[WORK TO COMPLETE] Only the lines from the start of the data below through the line that contains "COL = SC.collection" are to be copied, exactly and without pictures.

[STORED DATA]
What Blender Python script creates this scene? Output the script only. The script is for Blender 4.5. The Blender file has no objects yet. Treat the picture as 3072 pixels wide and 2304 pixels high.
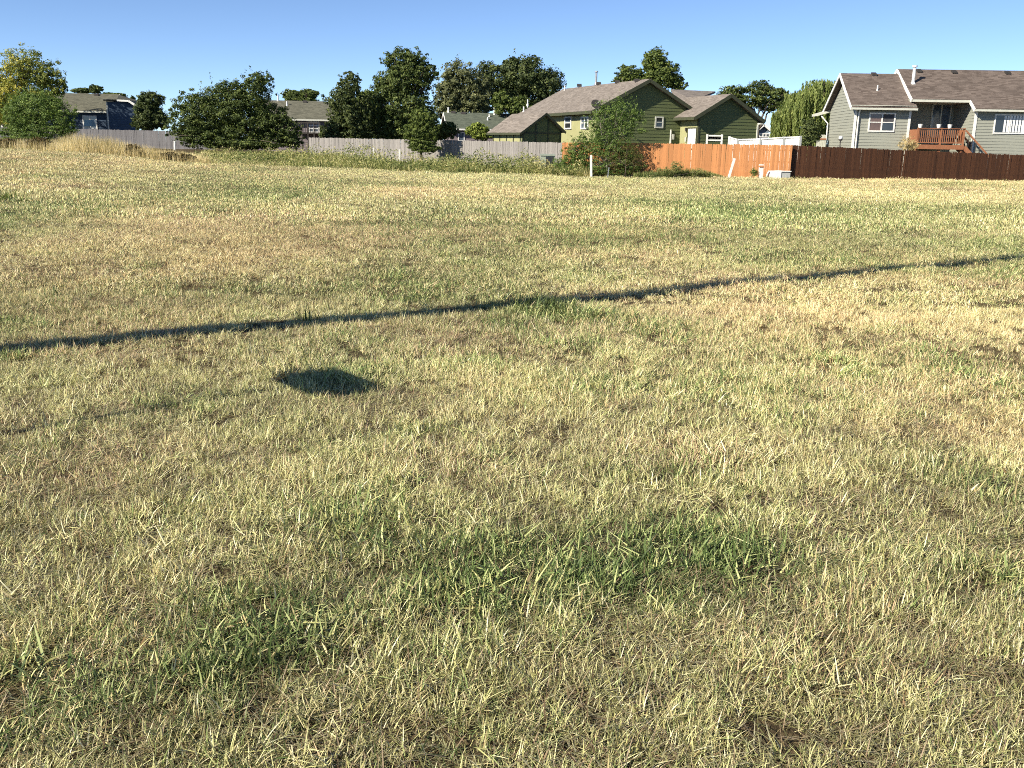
import bpy, math, random
import numpy as np
from mathutils import Vector, Matrix

random.seed(7)
rng = np.random.default_rng(7)
SC = bpy.context.scene
COL = SC.collection

# ------------------------------------------------------------------ camera
F, CX, CY = 2800.0, 1536.0, 1152.0
PIT = math.atan(708.0 / F)
ROLL = 0.018
EYE = 1.6
CAM = Vector((0, 0, EYE))
_X = Vector((1, 0, 0))
_UP = Vector((0, math.sin(PIT), math.cos(PIT)))
_FW = Vector((0, math.cos(PIT), -math.sin(PIT)))
cam_d = bpy.data.cameras.new('camera')
cam_d.sensor_width = 36.0
cam_d.lens = 36.0 * F / 3072.0
cam_d.clip_start = 0.05
cam_d.clip_end = 3000
cam = bpy.data.objects.new('camera', cam_d)
COL.objects.link(cam)
_r = _X * math.cos(ROLL) + _UP * math.sin(ROLL)
_u = -_X * math.sin(ROLL) + _UP * math.cos(ROLL)
m3 = Matrix((_r, _u, -_FW)).transposed()
cam.matrix_world = Matrix.Translation(CAM) @ m3.to_4x4()
SC.camera = cam

# ------------------------------------------------------------------ light
SUN_B = math.radians(36.0)      # direction the light travels, from +X towards +Y
SUN_E = math.radians(32.0)
world = bpy.data.worlds.new('World')
SC.world = world
world.use_nodes = True
wn = world.node_tree.nodes
sky = wn.new('ShaderNodeTexSky')
sky.sky_type = 'NISHITA'
sky.sun_disc = False
sky.sun_elevation = SUN_E
# sun stands at azimuth opposite to the travel direction
_to = (-math.cos(SUN_B), -math.sin(SUN_B))
sky.sun_rotation = math.atan2(_to[0], _to[1])
sky.altitude = 400
sky.air_density = 0.5
sky.dust_density = 0.0
sky.ozone_density = 3.0
bg = wn['Background']
bg.inputs['Strength'].default_value = 0.092
world.node_tree.links.new(sky.outputs['Color'], bg.inputs['Color'])
sun_d = bpy.data.lights.new('sun', 'SUN')
sun_d.energy = 5.0
sun_d.angle = math.radians(0.53)
sun_d.color = (1.0, 0.925, 0.78)
sun = bpy.data.objects.new('sun', sun_d)
COL.objects.link(sun)
_dir = Vector((math.cos(SUN_B) * math.cos(SUN_E), math.sin(SUN_B) * math.cos(SUN_E), -math.sin(SUN_E)))
sun.rotation_euler = _dir.to_track_quat('-Z', 'Y').to_euler()
sun.location = (-20, -15, 30)

SC.view_settings.view_transform = 'Standard'
SC.view_settings.look = 'None'
SC.view_settings.exposure = 0.92
SC.view_settings.gamma = 1.0
SC.view_settings.use_curve_mapping = False
SC.render.engine = 'CYCLES'
SC.cycles.max_bounces = 3
SC.cycles.diffuse_bounces = 2
SC.cycles.transmission_bounces = 2
SC.cycles.use_denoising = False
SC.cycles.use_adaptive_sampling = True
SC.cycles.adaptive_threshold = 0.012
SC.cycles.use_light_tree = False
SC.cycles.pixel_filter_type = 'BLACKMAN_HARRIS'
SC.cycles.filter_width = 1.0
SC.cycles.sample_clamp_indirect = 6.0

# ------------------------------------------------------------------ projection helpers
def ray(px, py):
    a = (px - CX) / F
    b = (CY - py) / F
    a2 = a * math.cos(ROLL) - b * math.sin(ROLL)
    b2 = b * math.cos(ROLL) + a * math.sin(ROLL)
    return _X * a2 + _UP * b2 + _FW

def at(px, py, Y):
    """the point at world depth Y seen at photograph pixel px, py"""
    d = ray(px, py)
    return CAM + d * (Y / d.y)

def ground_at(px, py):
    d = ray(px, py)
    t = -EYE / d.z
    return CAM + d * t

def lerp_table(x, xs, ys):
    return np.interp(x, xs, ys)

_TP = [-3000, 0, 250, 500, 700, 900, 1300, 1776, 2376, 3072, 6000]
_T55 = [.95, .93, .8, .42, .33, .25, .15, 0.02, .16, .15, .1]
_T72 = [1.1, 1.1, 1.0, 1.0, 1.02, .8, .5, .2, .2, .1, 0]

def sst(x, a, b):
    t = np.clip((x - a) / (b - a), 0, 1)
    return t * t * (3 - 2 * t)

def height(X, Y):
    X = np.asarray(X, float)
    Y = np.asarray(Y, float)
    Ys = np.maximum(Y, 4.0)
    px = CX + F * X / (Ys * 0.972)
    a = lerp_table(px, _TP, _T55)
    b = lerp_table(px, _TP, _T72)
    z = a * sst(Y, 24, 55) ** 1.0
    z = z + (b - a) * np.clip((Y - 55) / 17.0, 0, 1)
    z = z + 0.022 * np.sin(X * 0.55 + 1.3) * np.sin(Y * 0.37 + .4) + 0.010 * np.sin(X * 1.9 + Y * 0.8)
    return z

def zg(X, Y):
    return float(height(X, Y))

def vnoise(x, y, scale, seed):
    r = np.random.default_rng(seed)
    n = 256
    g = r.random((n, n))
    x = np.asarray(x, float) / scale + 1000.3
    y = np.asarray(y, float) / scale + 1000.7
    xi = np.floor(x).astype(int)
    yi = np.floor(y).astype(int)
    fx = x - xi
    fy = y - yi
    fx = fx * fx * (3 - 2 * fx)
    fy = fy * fy * (3 - 2 * fy)
    a = g[xi % n, yi % n]
    b = g[(xi + 1) % n, yi % n]
    c = g[xi % n, (yi + 1) % n]
    d = g[(xi + 1) % n, (yi + 1) % n]
    return (a * (1 - fx) + b * fx) * (1 - fy) + (c * (1 - fx) + d * fx) * fy

def fbm(x, y, scale, seed):
    return .55 * vnoise(x, y, scale, seed) + .3 * vnoise(x, y, scale / 2.3, seed + 1) + .15 * vnoise(x, y, scale / 5.1, seed + 2)

# ------------------------------------------------------------------ materials
class NT:
    def __init__(s, name):
        s.m = bpy.data.materials.new(name)
        s.m.use_nodes = True
        s.t = s.m.node_tree
        s.n = s.t.nodes
        s.n.clear()
        s.out = s.n.new('ShaderNodeOutputMaterial')
    def add(s, t, **k):
        n = s.n.new(t)
        for a, b in k.items():
            setattr(n, a, b)
        return n
    def link(s, a, b):
        s.t.links.new(a, b)
    def math(s, op, a, b=None):
        n = s.add('ShaderNodeMath', operation=op)
        for i, v in enumerate((a, b)):
            if v is None:
                continue
            if isinstance(v, (int, float)):
                n.inputs[i].default_value = v
            else:
                s.link(v, n.inputs[i])
        return n.outputs[0]
    def mix(s, fac, a, b, blend='MIX'):
        n = s.add('ShaderNodeMix', data_type='RGBA', blend_type=blend)
        for i, v in ((0, fac), (6, a), (7, b)):
            if isinstance(v, (int, float)):
                n.inputs[i].default_value = v
            elif isinstance(v, (tuple, list)):
                n.inputs[i].default_value = (*v[:3], 1)
            else:
                s.link(v, n.inputs[i])
        return n.outputs[2]
    def noise(s, vec, scale, detail=4, rough=.55):
        n = s.add('ShaderNodeTexNoise')
        n.inputs['Scale'].default_value = scale
        n.inputs['Detail'].default_value = detail
        n.inputs['Roughness'].default_value = rough
        if vec is not None:
            s.link(vec, n.inputs['Vector'])
        return n.outputs['Fac']
    def ramp(s, fac, stops):
        n = s.add('ShaderNodeValToRGB')
        e = n.color_ramp.elements
        while len(e) < len(stops):
            e.new(.5)
        for x, (p, c) in zip(e, stops):
            x.position = p
            x.color = (*c, 1)
        s.link(fac, n.inputs[0])
        return n.outputs[0]

def pmat(name, c1, c2=None, scale=6.0, rough=.8, bump=0.0, bscale=40.0, vary=0.0, stretch=None, spec=.3, metal=0.0, ramp=(.35, .65)):
    n = NT(name)
    co = n.add('ShaderNodeTexCoord').outputs['Object']
    if stretch:
        mp = n.add('ShaderNodeMapping')
        mp.inputs['Scale'].default_value = stretch
        n.link(co, mp.inputs[0])
        co = mp.outputs[0]
    bs = n.add('ShaderNodeBsdfPrincipled')
    bs.inputs['Roughness'].default_value = rough
    bs.inputs['Specular IOR Level'].default_value = spec
    bs.inputs['Metallic'].default_value = metal
    c2 = c2 or tuple(v * .8 for v in c1)
    fac = n.noise(co, scale)
    col = n.ramp(fac, [(ramp[0], c1), (ramp[1], c2)])
    if vary:
        oi = n.add('ShaderNodeObjectInfo').outputs['Random']
        hv = n.add('ShaderNodeHueSaturation')
        n.link(n.math('ADD', n.math('MULTIPLY', oi, vary), 1 - vary / 2), hv.inputs['Value'])
        n.link(col, hv.inputs['Color'])
        col = hv.outputs[0]
    n.link(col, bs.inputs['Base Color'])
    if bump:
        b = n.add('ShaderNodeBump')
        b.inputs['Strength'].default_value = bump
        b.inputs['Distance'].default_value = 0.02
        n.link(n.noise(co, bscale), b.inputs['Height'])
        n.link(b.outputs[0], bs.inputs['Normal'])
    n.link(bs.outputs[0], n.out.inputs[0])
    return n.m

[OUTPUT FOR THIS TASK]
What Blender Python script creates this scene? Output the script only. The script is for Blender 4.5. The Blender file has no objects yet. Treat the picture as 3072 pixels wide and 2304 pixels high.
import bpy, math, random
import numpy as np
from mathutils import Vector, Matrix

random.seed(7)
rng = np.random.default_rng(7)
SC = bpy.context.scene
COL = SC.collection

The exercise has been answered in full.